読みにくさを乗り越えた経験は将来を変える

 そして着目すべきは、実社会においても「難しい日本語」を理解するというのは大きな力になるという事です。

 理系の仕事であれば学術書や論文。法律系の仕事であれば条文や判例。プログラマーであれば公式のドキュメントと言ったように、専門性を身に着けようとすれば必ず読みにくい日本語は存在します。もちろんソースが日本語以外だという場合も珍しくない分野はありますが、日本語だから理解できるという話ではありません。いくら翻訳ツールの性能が向上しても、内容そのものに必ず難しさはあります。

 専門性の高い文章は、読むだけで頭が痛くなるという人が大半だと思います。だからこそ文章を読んで理解できるというだけの事が、実社会において大きなアドバンテージを与えてくれます。これは専門職に限りません。専門職の人と関わる仕事であっても、ただ専門的な話がある程度理解できるというだけで一目置かれる場合は多いでしょう。

 G教材まではどちらかと言うと基礎学力のニュアンスが強いものでした。例えばG教材では記述量が50文字程度に増えましたが、50文字程度の作文ができる能力というのは大人になってしまえばさすがに誰でも持っています。しかしH教材で培っていく力は違います。ここを基礎に身に着けた読解力は、大学受験を終えた後の人生もを後押ししてくれます。

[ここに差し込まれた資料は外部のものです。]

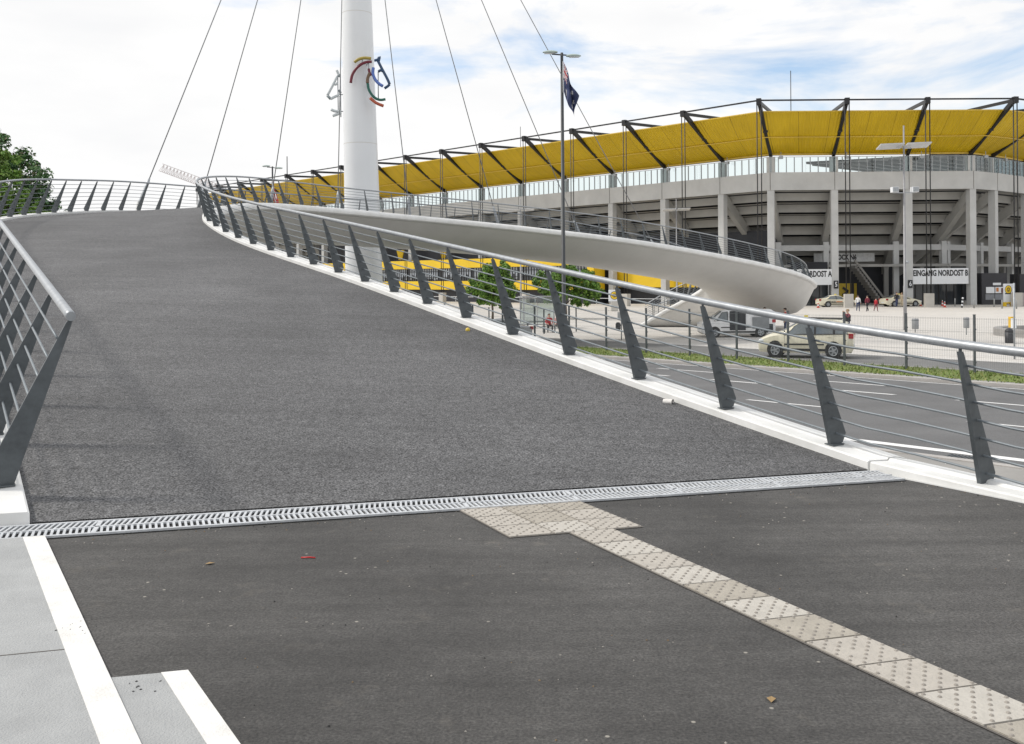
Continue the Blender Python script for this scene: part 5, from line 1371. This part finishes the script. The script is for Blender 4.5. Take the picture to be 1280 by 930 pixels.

 中学受験をする子であれば、公文は小4あたりで辞める場合が多いでしょう。そして小6相当の教材であるF教材を一つの目標にする場合が多いのではないかと思います。しかし私としてはもっと先、H教材を目標にしてほしいと思っています。

 もちろん簡単な事ではありません。しかしG教材までで培った力というのは、いずれほとんどの人が身につける力です。公文をやってて良かったと後からも思えるのは、H教材ではないかと思うのです。

 その意味でH教材は一つのターニングポイントになる教材だと言えるでしょう。